COMMENTARY: Christianity 101

(RNS) The flap about President Obama’s religious affiliation reveals our national ignorance about religion in general and Christianity in particular. Here are some facts we ought to understand about Christianity before we go around rating the Christian character of Obama or anyone else: 1. Much is being made of Obama’s childhood years in Indonesia, the […]

(RNS) The flap about President Obama’s religious affiliation reveals our national ignorance about religion in general and Christianity in particular. Here are some facts we ought to understand about Christianity before we go around rating the Christian character of Obama or anyone else:

1. Much is being made of Obama’s childhood years in Indonesia, the world’s most populous Muslim nation. Obama attended a Catholic School and later a public school that he has described as “Muslim” where the Quran was part of the curriculum.

Praying to saints in Catholic school didn’t make Obama Catholic; praying with friends inside a mosque didn’t make him a Muslim, either.


I visited Indonesia in 1968, right after the assassination of Sen. Robert Kennedy and the Rev. Martin Luther King Jr. During a talk to high school students about life in America, one student asked me, “If America is a Christian nation, why are you killing your leaders?”

I responded then as I would now, adding a local cultural twist: “Being born in a garage does not make you a car, being born in a rice shelter does not make you rice, and being born in America does not make you Christian.”

2. One is not a Christian because their mother or father is. Obama’s mother was raised Christian and later became an agnostic. His father was born Muslim and later became an atheist. Obama made his personal choices about religion later in life — just as his parent’s did, and just as many of us do.

It is indisputable that Obama staked his claim as a follower of Jesus. In his book, “The Audacity of Hope,” he said of his decision to follow Jesus: “What was intellectual and what was emotional joined, and the belief in the redemptive power of Jesus Christ, that he died for our sins, that through him we could achieve eternal life — but also that, through good works we could find order and meaning here on Earth and transcend our limits and our flaws and our foibles — I found that powerful.”

This Easter, he said of the Resurrection, “We are awed by the grace Jesus showed even to those who would have killed him … We are thankful for the sacrifice he gave for the sins of humanity. And we glory in the promise of redemption in the resurrection.”

3. You are not a Christian because you pray every day. One of the more comical defenses of the president was from White House spokesman Bill Burton, who declared, “The president is obviously a Christian. He prays every day.” Devout Muslims, of course, pray five times daily and most religions have some form of daily prayer. Daily prayer does not a Christian make.
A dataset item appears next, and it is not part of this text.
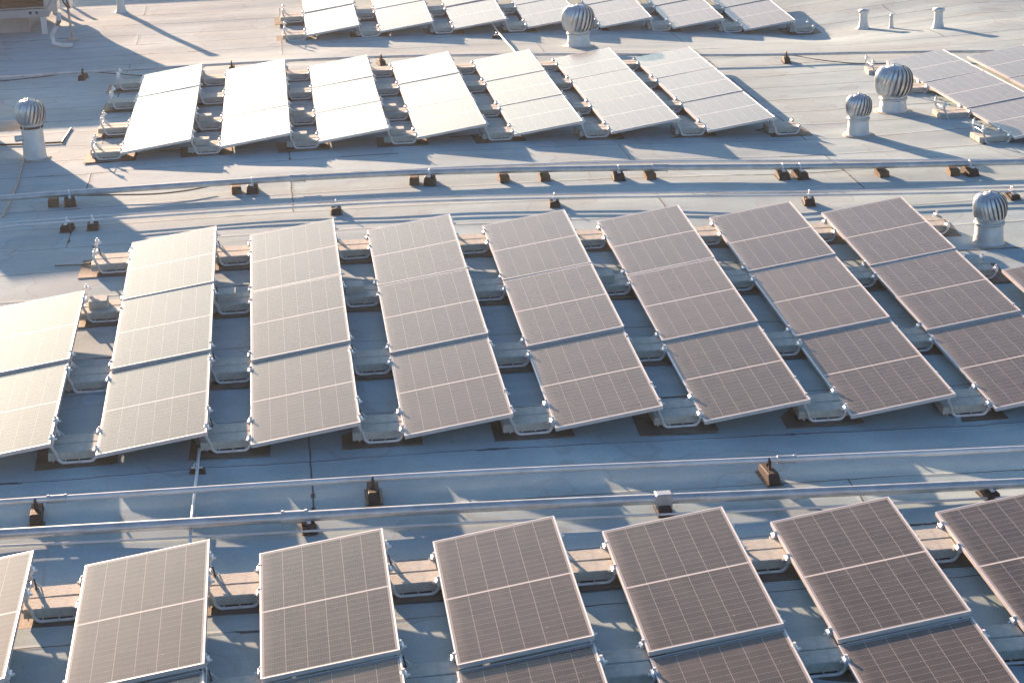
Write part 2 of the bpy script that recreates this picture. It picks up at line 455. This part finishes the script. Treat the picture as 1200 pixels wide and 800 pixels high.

4. You are not a Christian simply because you say you are. Jesus said his followers were not hearers only but also doers of his words. Orthodoxy means believing the right things, orthopraxy means doing the right things. Saying the right things doesn’t really count for much in Jesus’ view. He also said his true followers would deny themselves, take up his cross and follow him daily.

5. Within all religions there is a lot of diversity. Many Orthodox Jews do not consider Reform Jews truly Jewish. Some Catholics believe Protestants are not Christians, and some Protestants believe Mormons are not Christians. The moderate Muslim does not consider the radical terrorist fringe to be truly Muslim. Focus on the Family founder James Dobson has accused Obama of “deliberately distorting the traditional understanding of the Bible to fit his own world view, his own confused theology.” When some say Obama is not a Christian, what they’re really saying is that he’s not their kind of Christian.

6. Jesus himself was not a Christian. Perhaps the most overlooked fact by religious illiterates is that Jesus was a Jew, and he never referred to his followers as “Christians.”

Jesus referred to his followers as disciples. Only decades later in Antioch was the term “Christian” used of Jesus followers, and it was a derisive term coined by detractors.

So will someone remind me again why we’re getting so worked up about whether or not Obama is a Christian, when Jesus himself wasn’t?